White House Inflated Transparency Achievements

Transparency advocates skeptical of new plan announced by White House

November 1, 2013

The White House inflated its transparency accomplishments and has fallen behind schedule on several open government initiatives, an independent audit found last month.

According to the report by the Open Government Partnership, the Obama administration has made slow progress declassifying routine national security records and improving access to public documents under the Freedom of Information Act.

The Obama administration claimed in a March progress report that it had completed 24 of its 26 commitments since 2011. However, according to the Open Government Partnership report the Obama administration has completed less than half of those goals, including the two examples cited above.

The United States was a founding partner of the International Open Government Partnership, a voluntary group of 60 nations working to improve government transparency, in 2011. The independent assessment was part of a two-year review of participating nations.

However, the Obama administration announced Thursday it has committed to an ambitious new set of transparency goals that watchdog groups say would be major steps forward, if accomplished.

The White House released a draft "national action plan" to improve government transparency. The action plan includes improving access to government data, developing common practices within federal agencies for Freedom of Information Act (FOIA) requests, and creating a government-wide portal for FOIA requests.

Patrice McDermott, the executive director of, said in a statement that the plan is "simultaneously inspiring and disappointing."
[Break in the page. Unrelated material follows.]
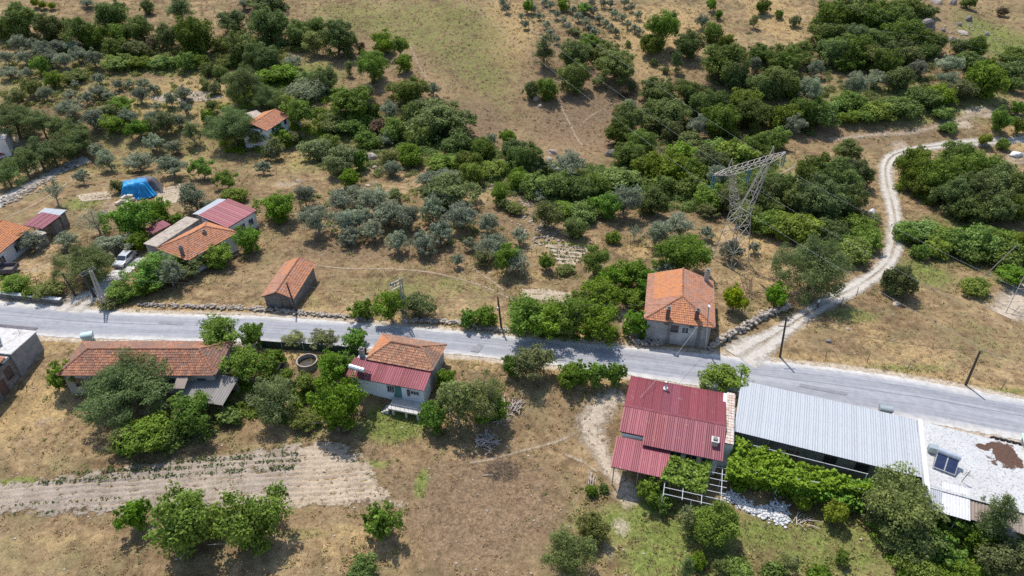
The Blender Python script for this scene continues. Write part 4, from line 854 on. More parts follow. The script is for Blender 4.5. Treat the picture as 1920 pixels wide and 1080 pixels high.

"The Administration's latest promises to make it easier for the public to ask for and receive government information show that the government can work with civil society to create a realistic plan to increase openness and accountability," she said.

"At the same time, however, the windows of opportunity for securing a legacy of openness are beginning to close."

Kenneth Bunting, the executive director of the National Freedom of Information Coalition, commended the Obama Administration’s commitment to improving openness but said its report "was a tad self-congratulatory for my tastes."

"Unless there is a sea change, I am afraid this administration's legacy on openness will be marred by its overzealousness in going after leakers, whistleblowers, and journalists," Bunting said in a statement.

The Committee to Protect Journalists released in October a scathing report by former Washington Post executive editor Leonard Downie, Jr. that found the Obama administration’s crack-down on whistleblowers and leakers has created "a tremendous chilling effect" on national security reporting.

FOIA experts applauded the administration’s commitment to improving access to public records.

"At last, the Obama Administration seems willing to act responsibly in implementing its FOIA policy," said Daniel Metcalfe, the executive director of the Collaboration on Government Secrecy at American University’s Washington College of Law.

As previously reported by the Washington Free Beacon, President Barack Obama entered office promising to run "the most transparent administration in history," but federal agencies largely ignored directives from the Justice Department to reform their FOIA practices.

The Justice Department’s Office of Information Policy said earlier this year that it had not challenged a single agency for misusing a FOIA exemption since 2009.

Metcalfe said the Obama administration’s plan is a recognition of the poor job the administration has done thus far.

"The FOIA regulation provision, for one, is a flat repudiation of Justice’s blatant position (as a transparent defense of its own regulation inaction) that FOIA regulations are ‘not important,’" Metcalfe said. "And the adoption of a government-wide portal, an idea advanced by OGIS while flatly rejected by Justice, shows that the White House can recognize a good idea even if the agency nominally in charge of FOIA administration cannot."

Some transparency advocates say the plan lacks one fundamental goal.

"While these plans do give the transparency community reason to be cautiously optimistic, it is important to note that there is no mention of proactive disclosure anywhere in the plan," The Sunlight Foundation’s Ginger McCall wrote. "Proactive disclosure is integral to any effective transparency plan. It meaningfully increases public access while easing the burden on FOIA processing by eliminating duplicative request processing."

Attorney General Eric Holder directed all federal agencies in 2009 to operate with a presumption of openness, but that proved difficult to enforce across a federal government with scores of agencies with their own bureaucratic cultures and entrenched predilections for secrecy.

A government-wide FOIA portal has long been on the wish list of transparency advocates, but until now it has never had the muscle of the executive branch behind it.

In 2012 the Environmental Protection Agency, the Department of Commerce, and the National Archives and Records Administration launched a cross-agency FOIA portal, the first of its kind. Watchdog groups hailed the project as a model for the future.

However, only three agencies collaborated on the project, and some watchdog groups said the Justice Department was opposed to the plan.